Richard Nephew, quizás el más calificado estratega de Estados Unidos en materia de sanciones, escribe en su famoso libro El arte de las sanciones; una visión sobre el terreno, considerado en Estados Unidos la biblia sobre el tema, “Mi perspectiva es la de un responsable de la formulación de políticas que dedicó su carrera profesional a diseñar y aplicar sanciones. Lo que yo aspiro es hacer una evaluación de factores básicos: ¿cómo infligen dolor las sanciones?; ¿cómo actúa el dolor?; ¿cómo el dolor se traduce en una acción por parte del sancionado?; ¿cómo funciona la resolución?, ¿cómo se comunica y cómo afecta el resultado del esfuerzo de las sanciones?”.
“Cientos de libros y artículos escritos en las últimas décadas —sigue Nephew— han tratado de ahondar en el tema central: ¿Funcionan las sanciones? ¿Cómo lo hacen? Cada una de esas obras contribuye a alimentar el debate acerca de las sanciones, su eficacia y el lugar que ocupan como herramienta del arte de gobernar moderno”.

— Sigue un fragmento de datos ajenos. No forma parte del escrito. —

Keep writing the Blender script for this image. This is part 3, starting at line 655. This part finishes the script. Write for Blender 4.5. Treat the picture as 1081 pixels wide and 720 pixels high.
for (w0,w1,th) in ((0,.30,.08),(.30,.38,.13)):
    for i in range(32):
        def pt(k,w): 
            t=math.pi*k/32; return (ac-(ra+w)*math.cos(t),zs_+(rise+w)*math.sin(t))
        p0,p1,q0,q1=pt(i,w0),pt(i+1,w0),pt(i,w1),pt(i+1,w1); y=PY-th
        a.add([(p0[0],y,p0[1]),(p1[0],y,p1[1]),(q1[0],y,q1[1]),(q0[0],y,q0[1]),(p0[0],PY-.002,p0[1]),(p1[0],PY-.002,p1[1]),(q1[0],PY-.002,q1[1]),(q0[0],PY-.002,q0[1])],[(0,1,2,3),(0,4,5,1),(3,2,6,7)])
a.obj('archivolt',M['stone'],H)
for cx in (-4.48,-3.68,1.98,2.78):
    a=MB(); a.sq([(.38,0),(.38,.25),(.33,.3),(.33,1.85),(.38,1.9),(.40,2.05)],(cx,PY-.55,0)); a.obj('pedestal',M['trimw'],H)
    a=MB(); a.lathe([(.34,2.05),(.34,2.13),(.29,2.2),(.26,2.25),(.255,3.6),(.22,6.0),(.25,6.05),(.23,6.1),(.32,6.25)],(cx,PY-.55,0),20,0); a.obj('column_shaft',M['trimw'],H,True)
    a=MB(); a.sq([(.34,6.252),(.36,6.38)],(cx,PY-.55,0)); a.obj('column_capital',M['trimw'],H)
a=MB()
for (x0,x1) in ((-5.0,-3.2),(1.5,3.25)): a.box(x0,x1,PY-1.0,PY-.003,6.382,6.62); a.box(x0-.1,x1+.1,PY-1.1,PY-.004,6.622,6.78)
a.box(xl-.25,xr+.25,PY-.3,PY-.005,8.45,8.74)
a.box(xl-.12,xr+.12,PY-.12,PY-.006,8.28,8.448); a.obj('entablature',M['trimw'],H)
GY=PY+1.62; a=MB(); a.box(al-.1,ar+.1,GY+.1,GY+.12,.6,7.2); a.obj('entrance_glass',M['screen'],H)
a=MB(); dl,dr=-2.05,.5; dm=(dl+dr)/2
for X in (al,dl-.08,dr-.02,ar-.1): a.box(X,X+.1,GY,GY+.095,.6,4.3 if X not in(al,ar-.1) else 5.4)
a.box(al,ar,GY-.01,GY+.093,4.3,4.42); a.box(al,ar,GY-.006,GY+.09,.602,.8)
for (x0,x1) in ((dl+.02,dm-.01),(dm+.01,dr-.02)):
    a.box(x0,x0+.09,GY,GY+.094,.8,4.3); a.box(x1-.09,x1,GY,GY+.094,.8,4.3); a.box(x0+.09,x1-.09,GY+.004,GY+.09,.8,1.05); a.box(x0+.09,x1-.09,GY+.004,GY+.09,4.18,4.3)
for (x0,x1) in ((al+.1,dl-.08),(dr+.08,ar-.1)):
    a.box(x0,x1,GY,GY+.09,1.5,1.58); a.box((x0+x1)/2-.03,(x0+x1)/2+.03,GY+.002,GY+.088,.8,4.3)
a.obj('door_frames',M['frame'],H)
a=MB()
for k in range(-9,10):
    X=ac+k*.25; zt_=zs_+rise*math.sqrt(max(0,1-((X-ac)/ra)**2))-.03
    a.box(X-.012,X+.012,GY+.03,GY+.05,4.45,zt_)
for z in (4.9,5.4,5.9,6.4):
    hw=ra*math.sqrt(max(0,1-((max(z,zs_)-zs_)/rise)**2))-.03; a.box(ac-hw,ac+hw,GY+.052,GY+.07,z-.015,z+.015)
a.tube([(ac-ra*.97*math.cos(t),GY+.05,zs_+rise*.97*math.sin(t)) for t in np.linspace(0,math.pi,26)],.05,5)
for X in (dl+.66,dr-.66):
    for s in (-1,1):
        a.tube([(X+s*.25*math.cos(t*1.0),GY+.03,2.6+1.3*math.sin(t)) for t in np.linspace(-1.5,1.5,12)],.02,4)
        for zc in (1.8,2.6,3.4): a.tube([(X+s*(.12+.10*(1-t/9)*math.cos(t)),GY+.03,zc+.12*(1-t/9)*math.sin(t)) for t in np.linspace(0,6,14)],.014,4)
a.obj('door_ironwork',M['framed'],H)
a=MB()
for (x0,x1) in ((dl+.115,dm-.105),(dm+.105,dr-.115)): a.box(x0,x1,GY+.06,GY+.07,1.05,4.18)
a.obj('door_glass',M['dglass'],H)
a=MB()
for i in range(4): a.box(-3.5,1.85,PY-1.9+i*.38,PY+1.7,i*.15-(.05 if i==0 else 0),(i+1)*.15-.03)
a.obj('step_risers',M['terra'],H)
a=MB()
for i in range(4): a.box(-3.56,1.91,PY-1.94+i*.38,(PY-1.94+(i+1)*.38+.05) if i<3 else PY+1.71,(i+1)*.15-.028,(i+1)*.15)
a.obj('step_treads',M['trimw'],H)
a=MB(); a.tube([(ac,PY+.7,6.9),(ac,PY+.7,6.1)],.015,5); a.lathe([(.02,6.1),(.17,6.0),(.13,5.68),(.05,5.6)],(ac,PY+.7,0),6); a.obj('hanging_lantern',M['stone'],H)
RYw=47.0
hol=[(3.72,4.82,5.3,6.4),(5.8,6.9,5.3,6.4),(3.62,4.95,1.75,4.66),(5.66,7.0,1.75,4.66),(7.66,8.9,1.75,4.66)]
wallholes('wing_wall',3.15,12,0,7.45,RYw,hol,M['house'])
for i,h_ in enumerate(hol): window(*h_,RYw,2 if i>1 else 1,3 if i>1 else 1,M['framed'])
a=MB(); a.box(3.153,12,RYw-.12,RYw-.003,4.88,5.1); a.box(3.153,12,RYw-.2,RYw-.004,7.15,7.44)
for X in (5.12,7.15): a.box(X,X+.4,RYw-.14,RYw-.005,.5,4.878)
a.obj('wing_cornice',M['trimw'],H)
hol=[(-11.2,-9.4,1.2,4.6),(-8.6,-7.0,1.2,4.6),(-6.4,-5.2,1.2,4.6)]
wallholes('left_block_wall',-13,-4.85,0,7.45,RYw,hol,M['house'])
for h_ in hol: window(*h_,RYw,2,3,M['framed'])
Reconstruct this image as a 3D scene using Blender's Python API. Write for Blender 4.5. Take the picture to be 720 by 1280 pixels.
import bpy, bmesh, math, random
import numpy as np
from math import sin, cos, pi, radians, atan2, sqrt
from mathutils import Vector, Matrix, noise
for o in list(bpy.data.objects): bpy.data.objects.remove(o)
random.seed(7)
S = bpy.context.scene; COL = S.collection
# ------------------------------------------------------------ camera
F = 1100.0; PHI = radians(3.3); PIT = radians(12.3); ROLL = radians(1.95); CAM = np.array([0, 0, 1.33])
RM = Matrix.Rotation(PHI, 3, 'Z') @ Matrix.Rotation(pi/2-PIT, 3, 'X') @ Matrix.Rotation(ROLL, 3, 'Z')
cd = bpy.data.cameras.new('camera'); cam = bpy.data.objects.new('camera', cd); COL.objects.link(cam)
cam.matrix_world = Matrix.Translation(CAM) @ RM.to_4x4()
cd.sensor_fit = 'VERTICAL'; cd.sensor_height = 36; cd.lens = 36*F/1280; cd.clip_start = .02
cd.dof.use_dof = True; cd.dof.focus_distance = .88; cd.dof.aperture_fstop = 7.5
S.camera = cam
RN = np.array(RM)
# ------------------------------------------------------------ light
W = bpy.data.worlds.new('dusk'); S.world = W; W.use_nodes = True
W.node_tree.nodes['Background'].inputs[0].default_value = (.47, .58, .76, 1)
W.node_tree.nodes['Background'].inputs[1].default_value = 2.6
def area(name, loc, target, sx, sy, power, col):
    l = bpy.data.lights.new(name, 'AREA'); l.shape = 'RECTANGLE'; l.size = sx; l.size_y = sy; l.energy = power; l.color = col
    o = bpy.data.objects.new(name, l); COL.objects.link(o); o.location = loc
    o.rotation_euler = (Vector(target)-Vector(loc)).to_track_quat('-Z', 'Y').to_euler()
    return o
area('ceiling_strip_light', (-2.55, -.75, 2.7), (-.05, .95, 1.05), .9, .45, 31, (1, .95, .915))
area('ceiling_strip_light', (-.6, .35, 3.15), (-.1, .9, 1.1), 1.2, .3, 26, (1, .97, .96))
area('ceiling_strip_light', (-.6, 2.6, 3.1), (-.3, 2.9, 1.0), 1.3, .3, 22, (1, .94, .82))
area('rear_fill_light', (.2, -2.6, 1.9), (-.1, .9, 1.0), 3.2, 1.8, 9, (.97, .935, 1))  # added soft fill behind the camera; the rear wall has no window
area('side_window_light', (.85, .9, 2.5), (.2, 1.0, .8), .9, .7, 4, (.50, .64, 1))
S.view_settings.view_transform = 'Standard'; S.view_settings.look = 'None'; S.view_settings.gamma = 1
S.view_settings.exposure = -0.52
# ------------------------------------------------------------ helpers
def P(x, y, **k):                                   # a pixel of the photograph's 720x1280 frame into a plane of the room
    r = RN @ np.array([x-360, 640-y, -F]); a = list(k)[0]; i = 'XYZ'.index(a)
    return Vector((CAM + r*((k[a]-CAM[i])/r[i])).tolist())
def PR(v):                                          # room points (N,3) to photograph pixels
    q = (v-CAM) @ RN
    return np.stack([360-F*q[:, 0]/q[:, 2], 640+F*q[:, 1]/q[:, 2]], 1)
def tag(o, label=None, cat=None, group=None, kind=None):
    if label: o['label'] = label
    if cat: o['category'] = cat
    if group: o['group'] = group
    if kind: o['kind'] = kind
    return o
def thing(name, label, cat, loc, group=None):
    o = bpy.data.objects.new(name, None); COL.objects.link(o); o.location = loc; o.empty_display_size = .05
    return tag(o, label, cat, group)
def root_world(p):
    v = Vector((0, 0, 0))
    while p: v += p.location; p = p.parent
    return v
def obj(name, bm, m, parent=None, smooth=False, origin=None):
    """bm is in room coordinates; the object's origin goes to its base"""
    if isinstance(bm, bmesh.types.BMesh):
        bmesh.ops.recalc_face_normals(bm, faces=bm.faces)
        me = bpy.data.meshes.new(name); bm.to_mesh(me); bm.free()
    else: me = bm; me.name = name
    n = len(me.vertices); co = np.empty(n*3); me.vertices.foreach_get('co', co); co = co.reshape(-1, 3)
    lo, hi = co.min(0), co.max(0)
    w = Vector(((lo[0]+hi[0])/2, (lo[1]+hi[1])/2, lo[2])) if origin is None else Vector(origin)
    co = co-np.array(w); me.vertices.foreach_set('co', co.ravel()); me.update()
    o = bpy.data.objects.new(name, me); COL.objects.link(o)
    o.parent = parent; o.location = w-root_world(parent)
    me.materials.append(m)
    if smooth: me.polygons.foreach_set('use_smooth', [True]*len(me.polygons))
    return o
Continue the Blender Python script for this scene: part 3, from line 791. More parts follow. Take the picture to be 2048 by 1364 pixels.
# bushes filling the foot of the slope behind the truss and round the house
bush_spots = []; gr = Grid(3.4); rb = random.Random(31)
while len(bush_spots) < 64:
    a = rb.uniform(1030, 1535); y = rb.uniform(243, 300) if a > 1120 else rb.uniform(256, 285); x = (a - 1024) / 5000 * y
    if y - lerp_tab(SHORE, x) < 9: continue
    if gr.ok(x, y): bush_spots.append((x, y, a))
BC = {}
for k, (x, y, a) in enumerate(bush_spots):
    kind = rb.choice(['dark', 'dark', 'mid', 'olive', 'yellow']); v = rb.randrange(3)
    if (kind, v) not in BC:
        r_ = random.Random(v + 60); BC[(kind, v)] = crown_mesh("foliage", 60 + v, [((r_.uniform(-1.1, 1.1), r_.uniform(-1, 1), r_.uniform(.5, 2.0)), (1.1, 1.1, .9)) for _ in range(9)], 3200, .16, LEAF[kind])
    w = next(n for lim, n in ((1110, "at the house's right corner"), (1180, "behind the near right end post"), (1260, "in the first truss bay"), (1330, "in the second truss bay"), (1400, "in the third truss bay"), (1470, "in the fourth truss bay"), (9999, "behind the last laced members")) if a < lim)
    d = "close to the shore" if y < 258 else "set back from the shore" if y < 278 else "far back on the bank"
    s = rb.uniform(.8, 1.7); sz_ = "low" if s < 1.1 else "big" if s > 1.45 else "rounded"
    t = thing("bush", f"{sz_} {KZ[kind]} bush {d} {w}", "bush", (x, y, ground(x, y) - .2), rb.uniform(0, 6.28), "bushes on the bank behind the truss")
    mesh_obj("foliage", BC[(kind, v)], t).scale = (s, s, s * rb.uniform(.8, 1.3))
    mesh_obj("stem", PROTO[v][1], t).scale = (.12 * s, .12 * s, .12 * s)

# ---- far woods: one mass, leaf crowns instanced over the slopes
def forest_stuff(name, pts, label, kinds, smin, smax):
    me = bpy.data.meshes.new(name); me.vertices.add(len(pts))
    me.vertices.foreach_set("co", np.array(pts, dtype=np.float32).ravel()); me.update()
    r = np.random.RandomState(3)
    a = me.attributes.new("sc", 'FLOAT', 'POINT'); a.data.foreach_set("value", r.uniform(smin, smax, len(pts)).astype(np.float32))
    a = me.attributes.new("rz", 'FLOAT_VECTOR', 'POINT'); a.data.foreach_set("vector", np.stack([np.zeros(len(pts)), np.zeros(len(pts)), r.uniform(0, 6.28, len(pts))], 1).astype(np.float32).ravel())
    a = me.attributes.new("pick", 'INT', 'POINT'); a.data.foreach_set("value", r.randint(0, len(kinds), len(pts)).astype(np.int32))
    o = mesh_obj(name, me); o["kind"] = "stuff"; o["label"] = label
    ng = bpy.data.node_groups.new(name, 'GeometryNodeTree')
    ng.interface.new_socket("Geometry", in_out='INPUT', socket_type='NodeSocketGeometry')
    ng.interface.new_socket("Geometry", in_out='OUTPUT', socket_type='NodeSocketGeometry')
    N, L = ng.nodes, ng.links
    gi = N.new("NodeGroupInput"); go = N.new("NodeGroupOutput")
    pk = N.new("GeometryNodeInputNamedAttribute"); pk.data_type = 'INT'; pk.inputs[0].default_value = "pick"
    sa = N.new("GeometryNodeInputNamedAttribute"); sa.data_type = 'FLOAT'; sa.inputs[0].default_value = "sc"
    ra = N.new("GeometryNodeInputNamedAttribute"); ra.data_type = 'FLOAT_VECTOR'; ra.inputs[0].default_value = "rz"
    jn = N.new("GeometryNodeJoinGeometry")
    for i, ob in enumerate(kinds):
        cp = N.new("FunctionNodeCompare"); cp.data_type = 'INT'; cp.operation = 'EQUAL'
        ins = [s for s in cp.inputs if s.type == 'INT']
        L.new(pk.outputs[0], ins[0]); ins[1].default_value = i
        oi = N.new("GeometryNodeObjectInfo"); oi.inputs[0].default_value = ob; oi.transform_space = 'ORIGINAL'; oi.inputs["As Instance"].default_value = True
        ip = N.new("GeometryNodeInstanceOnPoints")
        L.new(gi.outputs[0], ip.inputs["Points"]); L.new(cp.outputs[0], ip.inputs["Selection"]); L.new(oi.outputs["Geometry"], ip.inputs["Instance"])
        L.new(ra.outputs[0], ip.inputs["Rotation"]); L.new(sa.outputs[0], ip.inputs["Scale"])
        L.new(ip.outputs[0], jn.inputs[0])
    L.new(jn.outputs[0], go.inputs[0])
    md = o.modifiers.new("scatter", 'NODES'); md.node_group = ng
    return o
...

Es obvio que ya no se trata solamente de pensadores de derecha disertando en las academias o a través de la literatura sobre esa demencial forma de entender las sanciones como una nueva modalidad de gobierno imperialista sobre el resto del mundo.
El problema es que hoy esos pensadores son funcionarios de alto rango, con responsabilidades en el diseño y planificación de políticas públicas, que forman parte de la estructura del Estado, lo que demuestra sin lugar a equívocos que definitivamente para esa nación la democracia es ya un modelo agotado e inviable, desplazado por una nueva forma de gobierno, hegemónico, abiertamente totalitario, que se pretende a sí mismo por encima de todo cuanto hasta ahora ha contemplado el derecho internacional como la norma universalmente aceptada de entendimiento entre las naciones.
Las sanciones son apenas herramientas que, además de darle, por supuesto, réditos económicos importantes y una progresiva concreción práctica a su presencia en el mundo, le sirven a Estados Unidos para ir posicionando cada vez más en la mente de la gente la nueva realidad del dominio de carácter eminentemente imperialista que pretende imponer.